The lawsuit contends Republicans “drew minority voters into and out of districts based on their race” to decrease minority voting power and increase Republican power. 

During the 2023 redistricting debates in the legislature, Republicans said repeatedly that they did not use racial data in creating the districts. The Senate redistricting criteria allowed partisan advantage to be considered. 

In court filings, lawyers for Republican legislators suggested that the lawsuits dress partisan gerrymandering claims “in racial garb.”

The state Supreme Court and the US Supreme Court have ruled that they do not have a role in judging partisan gerrymandering. That leaves racial gerrymandering as a key reason North Carolina election district maps  can be challenged.

The trial will produce no evidence of racial motive, the Republicans’ lawyers wrote. 

“Legislative denials of racial motive may be discredited only based on compelling, contrary evidence. None is available.”
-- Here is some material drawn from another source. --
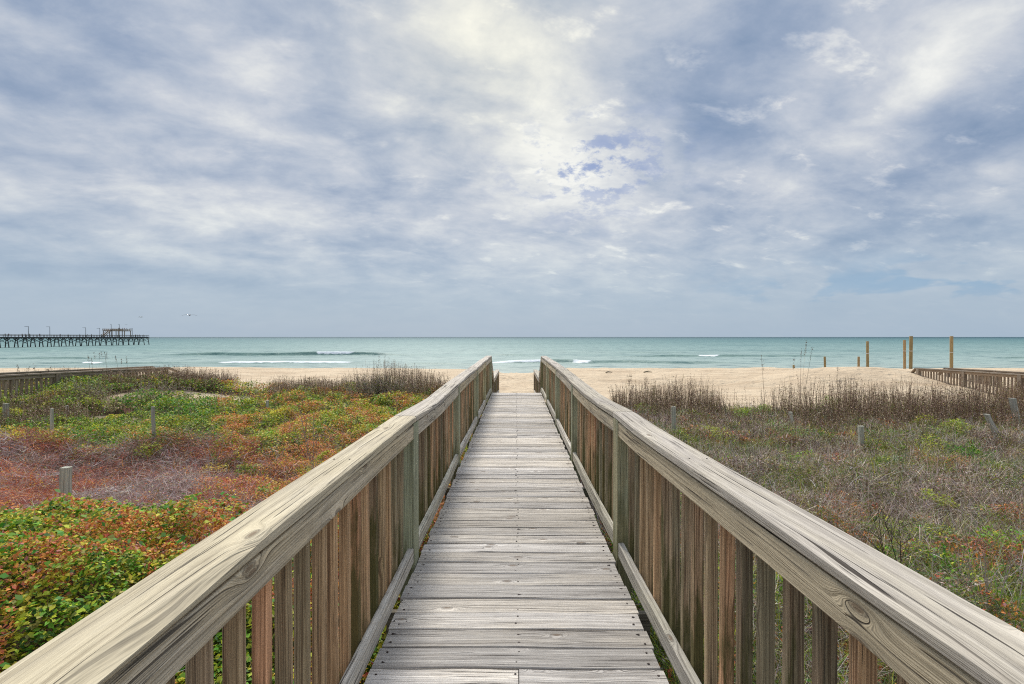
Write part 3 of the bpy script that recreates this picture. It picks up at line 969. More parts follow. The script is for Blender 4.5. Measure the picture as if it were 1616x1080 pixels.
while yb > 196:
    for (xx, sg) in ((PX - 0.3, 1), (PX - 5.7, -1)):
        mb = MB()
        jj = random.uniform(-0.3, 0.3)
        mb.tube([(xx, yb, DZ - 0.4), (xx + sg * 0.45, yb + jj * 0.4, -1.4), (xx + sg * 1.0, yb + jj, SEA_Z - 1.5)], [0.19, 0.21, 0.26], 8)
        child(mb, 'pile', M_pier, pier, True)
    mb = MB()
    mb.board([(PX + 0.5, yb, DZ - 0.75), (PX - 6.5, yb, DZ - 0.75)], (0, 1, 0), (0, 0, 1), 0.3, 0.3)
    mb.board([(PX - 0.2, yb - 0.2, DZ - 0.9), (PX - 5.6, yb - 0.2, -1.9)], (0, 1, 0), (0, 0, 1), 0.12, 0.22)
    mb.board([(PX - 5.8, yb + 0.2, DZ - 0.9), (PX - 0.4, yb + 0.2, -1.9)], (0, 1, 0), (0, 0, 1), 0.12, 0.22)
    for xx in (PX - 0.3, PX - 5.7):          # knee braces along the side
        mb.board([(xx, yb, -0.6), (xx, yb + 1.7, DZ - 0.6)], (1, 0, 0), (0, -0.7, 0.7), 0.12, 0.2)
        mb.board([(xx, yb, -0.6), (xx, yb - 1.7, DZ - 0.6)], (1, 0, 0), (0, 0.7, 0.7), 0.12, 0.2)
    child(mb, 'brace', M_pier, pier)
    yb -= 4.6 + 0.5 * math.sin(k * 1.7); k += 1
for (pxc, pt) in ((38.6, 515), (73, 515.5), (130.5, 517), (153, 518), (205, 518)):
    Y = 256 * 798 / (815 - pxc)
    zt = 1.42 + (532 - pt) / 798 * Y
    mb = MB()
    mb.tube([(PX, Y, DZ), (PX, Y, zt)], [0.13, 0.09], 8)
    mb.tube([(PX, Y, zt - 0.2), (PX - 0.7, Y - 0.5, zt - 0.1)], 0.08, 6)
    mb.board([(PX - 0.6, Y - 0.4, zt - 0.16), (PX - 1.2, Y - 0.9, zt - 0.14)], (0.6, -0.7, 0), (0, 0, 1), 0.25, 0.14)
    child(mb, 'lamp_post', M_pier, pier)
# the raised lookout with its stair
ya, yb2 = 318.0, 334.0
PZ = 1.42 + 11.0 / 798 * 325
mb = MB()
mb.board([(PX - 3, ya, PZ - 0.5), (PX - 3, yb2, PZ - 0.5)], (1, 0, 0), (0, 0, 1), 6, 0.5)
pl = child(mb, 'lookout', M_plat, pier)
mb = MB()
for xx in (PX, PX - 6):
    for hz in (0.25, 0.6, 0.95):
        mb.board([(xx, ya, PZ - 0.25 + hz), (xx, yb2, PZ - 0.25 + hz)], (1, 0, 0), (0, 0, 1), 0.12, 0.16)
    yy = ya
    while yy <= yb2 + 0.1:
        mb.board([(xx, yy, PZ - 0.3), (xx, yy, PZ + 0.8)], (1, 0, 0), (0, 1, 0), 0.16, 0.16); yy += 1.6
child(mb, 'railing', M_plat, pl)
for yy in (ya + 0.3, ya + 5.3, ya + 10.5, yb2 - 0.3):
    for xx in (PX - 0.2, PX - 5.8):
        mb = MB()
        mb.board([(xx, yy, DZ), (xx, yy, PZ - 0.6)], (1, 0, 0), (0, 1, 0), 0.32, 0.32)
        child(mb, 'post', M_plat, pl)
mb = MB()
for xx in (PX - 0.3, PX - 2.0):
    mb.board([(xx, 312.0, DZ), (xx, ya, PZ - 0.3)], (1, 0, 0), (0, -0.5, 0.8), 0.15, 0.4)
    mb.board([(xx, 312.0, DZ + 1.0), (xx, ya, PZ + 0.7)], (1, 0, 0), (0, -0.5, 0.8), 0.12, 0.18)
for i in range(14):
    t = i / 13
    mb.board([(PX - 0.3, 312 + (ya - 312) * t, DZ + 0.15 + (PZ - 0.4 - DZ) * t), (PX - 2.0, 312 + (ya - 312) * t, DZ + 0.15 + (PZ - 0.4 - DZ) * t)], (0, 1, 0), (0, 0, 1), 0.3, 0.06)
child(mb, 'stair', M_plat, pier)
for Y in (317.5, 324.0):
    mb = MB()
    zt = 1.42 + 20 / 798 * Y
    mb.tube([(PX - 0.1, Y, DZ), (PX - 0.1, Y, zt)], [0.15, 0.10], 8)
    mb.board([(PX - 0.1, Y, zt), (PX - 0.9, Y, zt + 0.05)], (0, 1, 0), (0, 0, 1), 0.25, 0.14)
    child(mb, 'lamp_post', M_pier, pier)

# people along the pier, one continuous body each
def body_mesh(lean):
    vs = {'pelvis': (0, 0, .92), 'waist': (0, lean * .3, 1.08), 'chest': (0, lean * .7, 1.32), 'neck': (0, lean, 1.47), 'head': (0, lean * 1.1, 1.60), 'crown': (0, lean * 1.1, 1.72),
          'hl': (-.1, 0, .88), 'kl': (-.11, .04, .48), 'al': (-.11, -.02, .08), 'tl': (-.12, .14, .04),
          'hr': (.1, 0, .88), 'kr': (.12, .03, .48), 'ar': (.13, -.02, .08), 'tr': (.14, .14, .04),
          'sl': (-.19, lean * .8, 1.40), 'el': (-.25, lean + .02, 1.13), 'wl': (-.20, lean + .24, 1.08), 'fl': (-.18, lean + .33, 1.08),
          'sr': (.19, lean * .8, 1.40), 'er': (.25, lean + .02, 1.13), 'wr': (.20, lean + .24, 1.10), 'fr': (.18, lean + .33, 1.10)}
    E = ['pelvis waist', 'waist chest', 'chest neck', 'neck head', 'head crown', 'pelvis hl', 'hl kl', 'kl al', 'al tl', 'pelvis hr', 'hr kr', 'kr ar', 'ar tr',
         'chest sl', 'sl el', 'el wl', 'wl fl', 'chest sr', 'sr er', 'er wr', 'wr fr']
    rad = dict(pelvis=.15, waist=.13, chest=.16, neck=.06, head=.10, crown=.07, hl=.10, hr=.10, kl=.07, kr=.07, al=.05, ar=.05, tl=.04, tr=.04, sl=.07, sr=.07, el=.05, er=.05, wl=.035, wr=.035, fl=.03, fr=.03)
    ks = list(vs)
    me = bpy.data.meshes.new('person')
    me.from_pydata([vs[k] for k in ks], [tuple(ks.index(q) for q in e.split()) for e in E], [])
    o = bpy.data.objects.new('tmp', me)
    COL.objects.link(o)
    mod = o.modifiers.new('skin', 'SKIN')
    for i, k in enumerate(ks):
        me.skin_vertices[0].data[i].radius = (rad[k], rad[k] * .85)
    me.skin_vertices[0].data[0].use_root = True
    dg = bpy.context.evaluated_depsgraph_get()
    dg.update()
    out = bpy.data.meshes.new_from_object(o.evaluated_get(dg))
    bpy.data.objects.remove(o)
    return out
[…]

The shape of congressional and legislative districts helps determine which party holds power in Raleigh and in Washington. 

Using a congressional district map drawn by a special master for the 2022 elections, Democrats won seven of the state’s 14 congressional seats and Republicans won seven.  
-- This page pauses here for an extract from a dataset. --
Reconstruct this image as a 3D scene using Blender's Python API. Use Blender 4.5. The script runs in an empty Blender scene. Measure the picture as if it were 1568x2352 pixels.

Republican legislators were able to redraw the map for last year’s elections. The 2024 districts produced a North Carolina congressional delegation of 10 Republicans and four Democrats. 

“Redistricting is about power. Who gets it.  Who keeps it, and who ultimately gets left out,” Da’Quan Love, executive director of the state NAACP,  told reporters Thursday. 

“Too often, Black communities in our state are carved up, silenced, and sidelined by maps drawn not to represent us, but to restrict us,” he said.  “When politicians use gerrymandering to divide our neighborhoods and weaken our votes, they’re not just manipulating the process, they are rigging the outcomes.”

The lawsuit challenges Congressional District 1 in the northeast, Congressional District 5, which is mostly in the northwest, District 6 and District 10 in the Piedmont, and Districts 12 and 14 in Mecklenburg and counties to the west. 

In the Piedmont, Republican legislators sliced heavily Democratic Guilford County into pieces and divided them among majority-Republican districts. No Democrat, including Democratic incumbent, chose to run in the new Republican District 6. 

The Senate districts challenged are in Mecklenburg County and in the Eastern and northeastern parts of the state.

Two of the districts are the subject of a separate lawsuit where voters contend that counties that make up part of the Black Belt in eastern North Carolina were divided to dilute Black voting power. 

Senate district 8, which was redrawn to add majority Black neighborhoods in Wilmington to a predominately Republican district, is also part of the suit.

House districts challenged include those in the eastern and northeastern parts of the state, Forsyth, Wake, Vance, and Granville. 

The hoped-for outcome is for the court to require the legislature to redraw the maps, said Hilary Harris Klein, a lawyer with the Southern Coalition for Social Justice, told reporters this week.  The SCSJ is representing the state NAACP, Common Cause, and individual voters.